How to make college accessible to students from rural communities

How to make college accessible to students from rural communities

The Hill

Rural America has taken center stage in public discourse. A political shorthand for an alienated underclass, “rural” has commanded media attention, with stories on the impact of the opioid crisis, the decline in manufacturing, and tariff wars on residents of villages and towns across the country. Recently, concern about this often “invisible” demographic has intensified in higher education, with colleges and universities seeking to increase the enrollment of rural students as part of diversity and inclusion initiatives aimed at ethnic and racial minorities, low-income, first generation undergraduates, and military veterans.

Identifying, recruiting, enrolling, and retaining rural students requires affirmative action. Initiatives include busing rising juniors and seniors and their families to on-campus admissions events; following up with text messages; granting college credit for Advanced Placement and online courses; collaborating with farm families, 4-H, FFA, rural schools associations, Upward Bound (a free college preparatory program for low-income, first generation students, funded by the United States Department of Education), and community and regional development institutes. After making sure to factor in the actual financial circumstances of families who own land but have limited liquid assets, colleges and universities have, where appropriate, provided scholarship packages that cover tuition, room, and board.

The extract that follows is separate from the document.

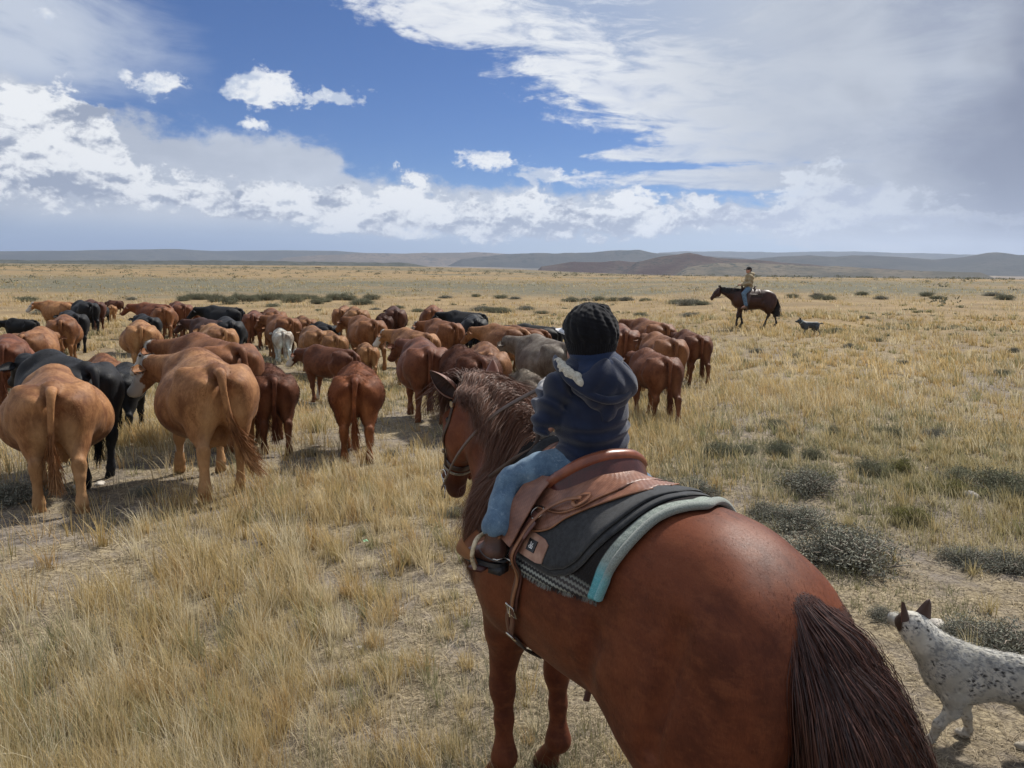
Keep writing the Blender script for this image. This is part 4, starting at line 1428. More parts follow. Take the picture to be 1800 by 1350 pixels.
def build_bridle():
    root = on_horse('bridle', (0.66, 0.02, 1.55), 'dark leather bridle with silver buckles on the chestnut horse beside the child', 'bridle')
    lea = leather('bridle_leather', (0.055, 0.030, 0.022), (0.035, 0.02, 0.016), 0.4)
    rl = leather('rein_leather', (0.115, 0.075, 0.055), (0.07, 0.045, 0.035), 0.5)
    metal = MATS['buckle_metal']
    hp = HP
    def ring(u, f0, off=0.004, n=40, a0=0, a1=360):
        th = np.radians(np.linspace(a0, a1, n))
        O = np.array([hp(u, f0, 0.0)] * n)
        D = np.stack([np.array(hp(0, math.cos(t), math.sin(t))) - np.array(hp(0, 0, 0)) for t in th])
        return HORSE_S.hit(O, D, off, 0.25, 60), D
    P = Parts()
    pts, D = ring(0.33, 0.02, 0.006)
    strap(P, pts, 0.022, 0.005, 60, D)
    P.build('noseband', lea, root)
    P = Parts()
    pts, D = ring(0.36, 0.02, 0.010, a0=60, a1=300)
    strap(P, pts, 0.012, 0.004, 50, D)
    P.build('curb_strap', simple('curb_rawhide', (0.22, 0.19, 0.14), 0.5, 0.3, 80), root)
    P = Parts()
    pts, D = ring(0.045, 0.02, 0.006, a0=-80, a1=80)
    strap(P, pts, 0.022, 0.005, 40, D)
    P.build('browband', lea, root)
    for sg in (1, -1):
        P = Parts()
        q = []; dd = []
        for u, f0, ang in ((-0.055, -0.005, 90), (0.03, 0.01, 92), (0.11, 0.0, 88), (0.20, 0.015, 84), (0.28, 0.03, 82), (0.37, 0.03, 88)):
            a, d = ring(u, f0, 0.006, 2, sg * ang, sg * ang)
            q.append(a[0]); dd.append(d[0])
        strap(P, q, 0.020, 0.004, 50, dd)
        P.build('cheek_strap', lea, root)
        for kk, rr in ((1, 0.015), (4, 0.010)):
            P = Parts()
            P.tube([q[kk] + dd[kk] * 0.004, q[kk] + dd[kk] * 0.010], rr, 14)
            P.build('concho', metal, root)
        P = Parts()
        a, d = ring(0.395, 0.02, 0.010, 2, sg * 88, sg * 88)
        th = np.linspace(0, 2 * np.pi, 24)
        e = np.array(hp(1, 0, 0)) - np.array(hp(0, 0, 0)); f_ = np.array(hp(0, 1, 0)) - np.array(hp(0, 0, 0))
        P.tube(a[0] + 0.022 * (np.cos(th)[:, None] * e + np.sin(th)[:, None] * f_), 0.0032, 8, cap=False)
        P.tube([a[0] + e * 0.02, a[0] + e * 0.055 - f_ * 0.035, a[0] + e * 0.10 - f_ * 0.045], 0.004, 8)
        P.build('bit', metal, root)
        if sg > 0: bitL = a[0] + e * 0.10 - f_ * 0.045
        else: bitR = a[0] + e * 0.10 - f_ * 0.045
    # over the poll
    P = Parts()
    pts, D = ring(-0.055, -0.005, 0.012, a0=-92, a1=92)
    strap(P, pts, 0.024, 0.005, 40, D)
    P.build('crown_piece', lea, root)
    hand = np.array([-0.030, 0.052, 1.742])
    P = Parts()
    strap(P, [bitL + np.array([0.01, 0.01, 0.045]), np.array([0.45, 0.165, 1.40]), np.array([0.20, 0.145, 1.60]), hand + np.array([0.03, 0.012, -0.012]), hand + np.array([-0.005, 0, 0.0])], 0.018, 0.005, 60,
          [(0.3, 1, .3)] * 5)
    P.build('rein', rl, root)
    P = Parts()
    strap(P, [bitR + np.array([0.01, -0.01, 0.045]), np.array([0.45, -0.16, 1.42]), np.array([0.20, -0.13, 1.60]), hand + np.array([0.035, -0.012, -0.005]), hand], 0.018, 0.005, 60,
          [(0.3, -1, .3)] * 5)
    P.build('rein', rl, root)
    P = Parts()
    strap(P, [hand + np.array([0, 0, -0.01]), hand + np.array([0.012, 0.01, -0.10]), hand + np.array([0.02, 0.02, -0.22]), np.array([0.05, 0.13, 1.46]), np.array([0.12, 0.20, 1.38])], 0.016, 0.004, 40,
          [(-1, .5, 0)] * 5)
    P.build('rein_tail', rl, root)
    settle(root)


build_blanket()
build_pad()
build_saddle()
build_bridle()


# ------------------------------------------------------------------ people
def fist(P_sdf, c, fwd, palm_n, side, s=1.0):
    """closed hand: palm, four unequal curled fingers, thumb over them. c centre, fwd along knuckle->finger, side from index to little finger"""
    c = np.array(c, float); fwd = nrm(fwd); side = nrm(side); pn = nrm(palm_n)
    P_sdf.cone(c - fwd * 0.030 * s, c + fwd * 0.012 * s, 0.022 * s, 0.026 * s, 0.012, side, 1.35)
    for i, (L, r) in enumerate(((0.9, .0088), (1.0, .0090), (0.94, .0086), (0.78, .0078))):
        o = side * (i - 1.5) * 0.0165 * s
        k = c + fwd * 0.024 * s + o - pn * 0.006 * s
        a = k + (fwd * 0.016 + pn * 0.014) * L * s
        b = a + (pn * 0.018 - fwd * 0.012) * L * s
        d = b + (-fwd * 0.017 - pn * 0.006) * L * s
        rr = r * s
        P_sdf.cone(k, a, rr * 1.12, rr * 1.05, 0.003)
        P_sdf.cone(a, b, rr * 1.05, rr, 0.002)
        P_sdf.cone(b, d, rr, rr * 0.9, 0.002)
    t0 = c - side * 0.022 * s - fwd * 0.012 * s + pn * 0.010 * s
    t1 = t0 - side * 0.006 * s + fwd * 0.022 * s + pn * 0.014 * s
    t2 = t1 + side * 0.016 * s + fwd * 0.012 * s + pn * 0.010 * s
    P_sdf.cone(t0, t1, 0.0125 * s, 0.010 * s, 0.008)
    P_sdf.cone(t1, t2, 0.010 * s, 0.0085 * s, 0.003)


def head_sdf(s, c, yaw, sc=1.0):
    """head with a face; c centre of the skull, yaw in degrees to the left"""
    R = rotm('Z', yaw)
    def q(x, y, z): return tuple(np.array(c) + (R @ np.array([x, y, z])) * sc)
    s.ell(q(-0.008, 0, 0.012), (0.098 * sc, 0.080 * sc, 0.100 * sc), 0.02, R=R)
    s.ell(q(0.030, 0, -0.045), (0.066 * sc, 0.064 * sc, 0.080 * sc), 0.035, R=R)
    s.ell(q(0.072, 0, -0.098), (0.026 * sc, 0.026 * sc, 0.020 * sc), 0.03, R=R)        # chin
    s.ell(q(0.055, 0.040, -0.045), (0.030 * sc, 0.026 * sc, 0.030 * sc), 0.02, R=R)    # cheeks
    s.ell(q(0.055, -0.040, -0.045), (0.030 * sc, 0.026 * sc, 0.030 * sc), 0.02, R=R)
    s.cone(q(0.088, 0, -0.005), q(0.104, 0, -0.040), 0.007 * sc, 0.012 * sc, 0.012)      # nose
    s.ell(q(0.096, 0.010, -0.044), (0.009 * sc,) * 3, 0.006); s.ell(q(0.096, -0.010, -0.044), (0.009 * sc,) * 3, 0.006)
    s.cone(q(0.090, 0.018, -0.071), q(0.090, -0.018, -0.071), 0.006 * sc, 0.006 * sc, 0.006)   # lips
    s.cone(q(0.087, 0.014, -0.082), q(0.087, -0.014, -0.082), 0.007 * sc, 0.007 * sc, 0.006)
    for g in (1, -1):
        s.ell(q(0.088, 0.031 * g, -0.006), (0.014 * sc, 0.016 * sc, 0.011 * sc), 0.010, sub=True)
        s.ell(q(-0.006, 0.084 * g, -0.022), (0.018 * sc, 0.008 * sc, 0.029 * sc), 0.008, R=R)
    return q


def eyes(root, q, sc=1.0, c=(0.05, 0.03, 0.02)):
    for g in (1, -1):
        P = Parts()
        cc = np.array(q(0.077, 0.031 * g, -0.006))
        th = np.linspace(0, np.pi, 8); ph = np.linspace(0, 2 * np.pi, 13)[:-1]
        T, H = np.meshgrid(th, ph, indexing='ij')
        W = np.stack([np.sin(T) * np.cos(H), np.sin(T) * np.sin(H), np.cos(T)], -1).reshape(-1, 3) * 0.0125 * sc + cc
        i = np.arange(7)[:, None] * 12; j = np.arange(12)[None]
        P.add(W, np.stack([i + j, i + 12 + j, i + 12 + (j + 1) % 12, i + (j + 1) % 12], -1).reshape(-1, 4))
        P.build('eye', simple('eye_dark', (0.03, 0.02, 0.015), 0.1, 0, bmp=0), root)


def skin_mat():
    def fn(nt, b):
        n1 = noise(nt, objco(nt), 40, 4, 0.6)
        setp(nt, b, Base_Color=mixc(nt, n1.ss(0.3, 0.7), (0.46, 0.235, 0.17), (0.55, 0.31, 0.23)), Roughness=0.5, Subsurface_Weight=0.12, Subsurface_Scale=0.01)
    return mat('skin', fn)


def cloth(name, c, c2, wscale=700, rough=0.9, sheen=0.4, mott=26):
    def fn(nt, b):
        o = objco(nt)
        n1 = noise(nt, o, mott, 5, 0.6)
        f = noise(nt, o, wscale, 3, 0.7)
        col = mixc(nt, n1.ss(0.3, 0.7), c2, c)
        col = mixc(nt, f.ss(0.4, 0.75) * 0.35, col, tuple(min(1, v * 1.9) for v in c))
        setp(nt, b, Base_Color=col, Roughness=rough, Sheen_Weight=sheen, Specular_IOR_Level=0.2)
        bump(nt, b, f + n1, 0.5, 0.002)
    return mat(name, fn)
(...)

Most important, perhaps, success depends on convincing rural students and their parents that an undergraduate degree is, indeed, a “game changer.” Current research documents the dimensions of the challenge. According to a Pew Research Center survey, 71 percent of rural white men, compared to 82 percent of their urban and suburban counterparts, believe a bachelor’s degree provides essential workplace skills. College recruiters, alas, still spend far more time in communities where annual family income exceeds $100,000 than in areas where it’s $70,000 or less. Drive-by communities remain a correlate to fly-over states.

For these reasons, while 62 percent of urban and 67 percent of suburban high school graduates attend college, only 59 percent of their rural peers matriculate in a two-year or four-year institution of higher education. Rural students enroll at lower rates in subsequent years as well: 29 percent of 18- to 24-year-olds from rural areas enroll in college, compared to nearly 50 percent of urbanites and suburbanites. This despite the fact that rural high school students perform better on the National Assessment of Education Progress and graduate at higher rates.  Rural students are capable of excelling at college — when we get them in the door.